DATA SEGMENT:
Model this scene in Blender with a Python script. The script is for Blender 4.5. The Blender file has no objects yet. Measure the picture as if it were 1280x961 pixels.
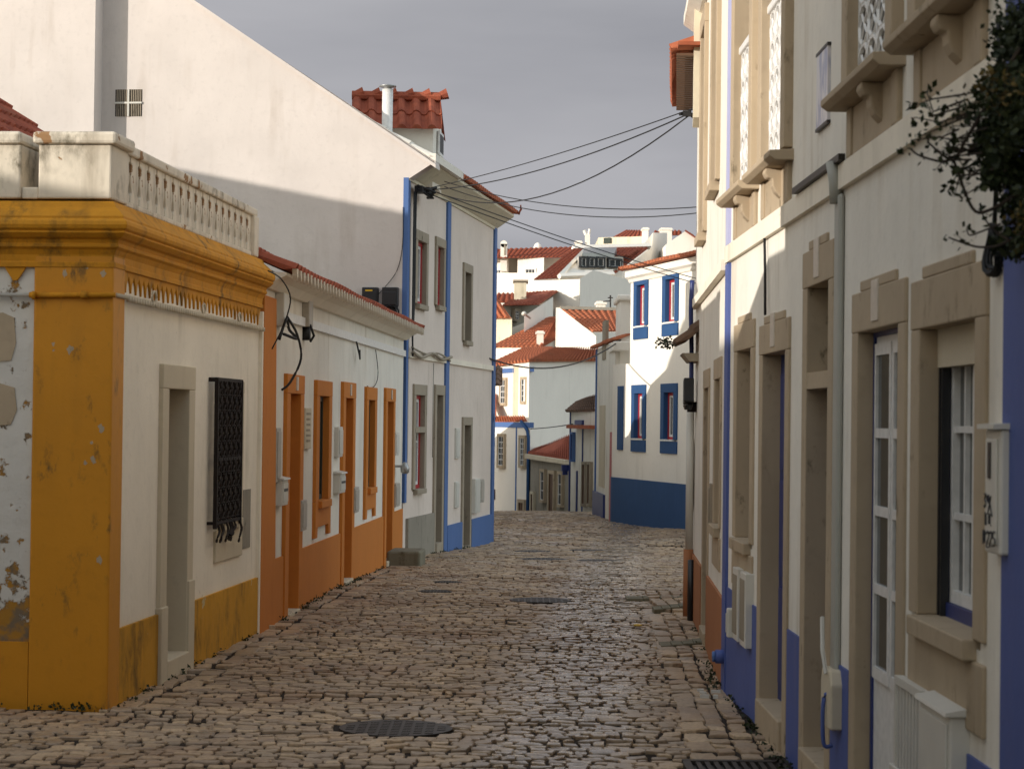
import bpy, bmesh, math, random
import numpy as np
from mathutils import Vector, noise
random.seed(7)
PI = math.pi
SC = bpy.context.scene
COL = SC.collection
# ------------------------------------------------------------------ survey of the street
FP = 2700.0; EYE = 1.75
_p = math.atan(44.5/FP); _r = math.radians(.7)
_f = Vector((0, math.cos(_p), math.sin(_p))); _u0 = Vector((0, -math.sin(_p), math.cos(_p))); _r0 = Vector((1, 0, 0))
RIGHT = _r0*math.cos(_r)+_u0*math.sin(_r); UP = _u0*math.cos(_r)-_r0*math.sin(_r)
def at(x, y, Y):
    d = _f+RIGHT*((x-640)/FP)+UP*((480.5-y)/FP); t = Y/d.y
    return Vector((d.x*t, Y, EYE+d.z*t))
def gz(x, y):                                  # height of the ground
    ks = [(-60, 0), (22, 0), (29, -.14), (36, -.33), (44, -.30), (50, -.40), (54, -.52), (62, -1.1), (80, -2.6), (92, -1.5), (110, 2.0), (150, 6.0), (260, 6.5), (3000, 4)]
    if y <= ks[0][0]: return 0.
    for (a, za), (b, zb) in zip(ks, ks[1:]):
        if y <= b:
            t = (y-a)/(b-a)
            if y > 22 and y < 62: pass
            z = za+(zb-za)*t
            break
    else: z = 4
    # the right side near the bend lies a bit higher
    if 36 < y < 47: z += .14*max(0, min(1, (x-1.5)/2.0))*max(0, 1-abs(y-39)/6.)
    return z
# ------------------------------------------------------------------ colours and materials
def lin(r, g, b):
    f = lambda c: (c/255/12.92) if c/255 <= .04045 else ((c/255+.055)/1.055)**2.4
    return (f(r), f(g), f(b), 1)
class NT:
    def __init__(s, name):
        m = s.m = bpy.data.materials.new(name); m.use_nodes = True
        s.t = m.node_tree; s.t.nodes.clear()
        s.out = s.n('ShaderNodeOutputMaterial'); s.b = s.n('ShaderNodeBsdfPrincipled')
        s.l(s.b.outputs[0], s.out.inputs[0])
        s.geo = s.n('ShaderNodeNewGeometry')
    def n(s, k, **kw):
        x = s.t.nodes.new(k)
        for a, v in kw.items(): setattr(x, a, v)
        return x
    def l(s, a, b): s.t.links.new(a, b)
    def pos(s, sc=(1, 1, 1)):
        tc = s.n('ShaderNodeTexCoord'); mp = s.n('ShaderNodeMapping'); mp.inputs['Scale'].default_value = sc
        s.l(tc.outputs['Object'], mp.inputs[0]); return mp.outputs[0]
    def noise(s, scale, detail=4, sc=(1, 1, 1), rough=.55):
        x = s.n('ShaderNodeTexNoise'); x.inputs['Scale'].default_value = scale; x.inputs['Detail'].default_value = detail
        x.inputs['Roughness'].default_value = rough
        s.l(s.pos(sc), x.inputs['Vector']); return x.outputs['Fac']
    def ramp(s, v, a, b, lo=0., hi=1.):
        x = s.n('ShaderNodeMapRange'); x.clamp = True
        for i, q in zip(('From Min', 'From Max', 'To Min', 'To Max'), (a, b, lo, hi)): x.inputs[i].default_value = q
        s.l(v, x.inputs[0]); return x.outputs[0]
    def mul(s, a, b):
        x = s.n('ShaderNodeMath', operation='MULTIPLY'); s.l(a, x.inputs[0])
        if isinstance(b, (int, float)): x.inputs[1].default_value = b
        else: s.l(b, x.inputs[1])
        return x.outputs[0]
    def mix(s, f, a, b):
        x = s.n('ShaderNodeMix', data_type='RGBA')
        if isinstance(f, (int, float)): x.inputs[0].default_value = f
        else: s.l(f, x.inputs[0])
        for i, q in ((6, a), (7, b)):
            if isinstance(q, tuple): x.inputs[i].default_value = q
            else: s.l(q, x.inputs[i])
        return x.outputs[2]
    def bump(s, h, strength=.3, dist=.01):
        x = s.n('ShaderNodeBump'); x.inputs['Strength'].default_value = strength; x.inputs['Distance'].default_value = dist
        s.l(h, x.inputs['Height'])
        if s.b.inputs['Normal'].links: s.l(s.b.inputs['Normal'].links[0].from_socket, x.inputs['Normal'])
        s.l(x.outputs[0], s.b.inputs['Normal'])
    def fin(s, c, rough=.8, spec=.3):
        if isinstance(c, tuple): s.b.inputs['Base Color'].default_value = c
        else: s.l(c, s.b.inputs['Base Color'])
        if isinstance(rough, (int, float)): s.b.inputs['Roughness'].default_value = rough
        else: s.l(rough, s.b.inputs['Roughness'])
        s.b.inputs['Specular IOR Level'].default_value = spec
        return s.m
def dark(c, k): return (c[0]*k, c[1]*k, c[2]*k, 1)
def plaster(name, c, var=.85, stain=None, sa=.5, mould=0, peel=None, rough=.85, bump=.5, spec=.2):
    t = NT(name)
    k = t.mix(t.ramp(t.noise(1.3, 5), .3, .7), c, dark(c, var))
    k = t.mix(t.ramp(t.noise(14, 3), .55, .8, 0, .5), k, dark(c, var*.9))
    if stain:
        st = t.mul(t.ramp(t.noise(5, 4, (1, 1, .12)), .52, .75), t.ramp(t.noise(1.1, 2), .4, .65, 0, sa))
        k = t.mix(st, k, stain)
    if mould:
        f = t.mul(t.ramp(t.noise(9, 8, (1, 1, .5), .7), .60-.12*mould, .68), t.ramp(t.noise(2.2, 3), .45, .6, 0, .85))
        k = t.mix(f, k, lin(70, 62, 40))
    if peel:
        f = t.ramp(t.noise(3.5, 7, (1, 1, 1), .62), peel[1], peel[1]+.015)
        k = t.mix(f, k, peel[0])
        t.bump(f, .6, -.004)
    t.bump(t.noise(7, 4), bump, .012); t.bump(t.noise(70, 3), bump*.6, .003)
    return t.fin(k, rough, spec)
WHT = lin(232, 226, 214)
M = {}
M['white'] = plaster('whitewash', WHT, .87, lin(166, 148, 118), .6)
M['white_gable'] = plaster('gable_whitewash', lin(212, 203, 196), .9, lin(165, 150, 135), .4)
M['white_c'] = plaster('warm_whitewash', lin(222, 208, 196), .9, lin(170, 155, 135), .4)
M['white_old'] = plaster('old_whitewash', lin(240, 230, 212), .88, lin(150, 138, 115), .5, 0, (lin(196, 186, 165), .68))
M['white_worn'] = plaster('flaking_whitewash', lin(216, 212, 204), .85, lin(150, 138, 115), .5, .6, (lin(150, 120, 70), .63))
M['white_far'] = plaster('far_whitewash', lin(238, 231, 219), .95, lin(190, 180, 165), .25, bump=.2)
M['grey_wall'] = plaster('grey_render', lin(150, 143, 130), .82, lin(95, 90, 80), .6, .3)
M['yellow'] = plaster('ochre_paint', lin(206, 138, 24), .88, lin(120, 85, 30), .4, .35, (lin(165, 150, 130), .715), .55, .35, .4)
M['yellow_mould'] = plaster('mouldy_ochre_paint', lin(206, 150, 48), .82, lin(60, 52, 35), 1.0, 1.5, (lin(190, 172, 130), .66), .8)
M['yellow_corn'] = plaster('weathered_ochre_cornice', lin(204, 140, 34), .85, lin(95, 70, 34), .9, 1.1, None, .7)
M['parapet'] = plaster('flaking_parapet_paint', lin(222, 211, 192), .86, lin(110, 94, 70), .9, 1.0, (lin(150, 116, 82), .615), .85)
M['orange'] = plaster('orange_paint', lin(198, 122, 52), .9, lin(150, 80, 35), .3, .0, None, .7, .3)
M['terra_paint'] = plaster('terracotta_paint', lin(166, 112, 76), .9, lin(120, 80, 55), .3, 0, None, .75, .3)
M['blue'] = plaster('sky_blue_paint', lin(84, 112, 162), .9, lin(110, 120, 150), .3, 0, None, .7, .3)
M['peri'] = plaster('periwinkle_paint', lin(82, 98, 156), .88, lin(110, 110, 140), .3, 0, None, .6, .3)
M['peri_pale'] = plaster('pale_periwinkle', lin(168, 170, 204), .9, lin(190, 190, 200), .5)  # paler periwinkle for the strip above the string course
M['navy'] = plaster('deep_blue_paint', lin(46, 80, 124), .9, lin(60, 90, 140), .3, 0, None, .6, .25)
M['cream'] = plaster('cream_render', lin(218, 208, 184), .9, lin(150, 140, 110), .4, .1)
M['stone'] = plaster('limestone', lin(180, 162, 137), .84, lin(140, 122, 95), .5, .15, None, .75, .35)
M['stone_grey'] = plaster('grey_limestone', lin(162, 150, 132), .84, lin(100, 94, 80), .5, .3, None, .8, .5)
M['stone_pale'] = plaster('pale_limestone', lin(205, 192, 168), .88, lin(150, 135, 110), .5, 0, None, .8, .3)
M['step'] = plaster('worn_step_stone', lin(128, 122, 104), .75, lin(70, 68, 50), .6, .6, None, .8, .6)
def worn_front():
    t = NT('flaking_front_plaster'); c = lin(216, 212, 204)
    k = t.mix(t.ramp(t.noise(1.6, 5), .3, .7), c, dark(c, .82))
    sp = t.n('ShaderNodeSeparateXYZ'); tc = t.n('ShaderNodeTexCoord'); t.l(tc.outputs['Object'], sp.inputs[0])
    low = t.ramp(sp.outputs[2], .50, 1.05, .19, 0)
    a = t.n('ShaderNodeMath', operation='ADD'); t.l(t.noise(6, 8, (1, 1, 1), .7), a.inputs[0]); t.l(low, a.inputs[1])
    f = t.ramp(a.outputs[0], .60, .625)
    k = t.mix(f, k, t.mix(t.ramp(t.noise(13, 4), .45, .6), lin(168, 122, 50), lin(120, 104, 84)))
    t.bump(f, .8, -.006); t.bump(t.noise(9, 5), .7, .015); t.bump(t.noise(60, 3), .4, .003)
    return t.fin(k, .9, .2)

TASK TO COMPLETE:
Check the data for the word "scene" and pull out the lines that have it.

WORKED SOLUTION:
Model this scene in Blender with a Python script. The script is for Blender 4.5. The Blender file has no objects yet. Measure the picture as if it were 1280x961 pixels.
SC = bpy.context.scene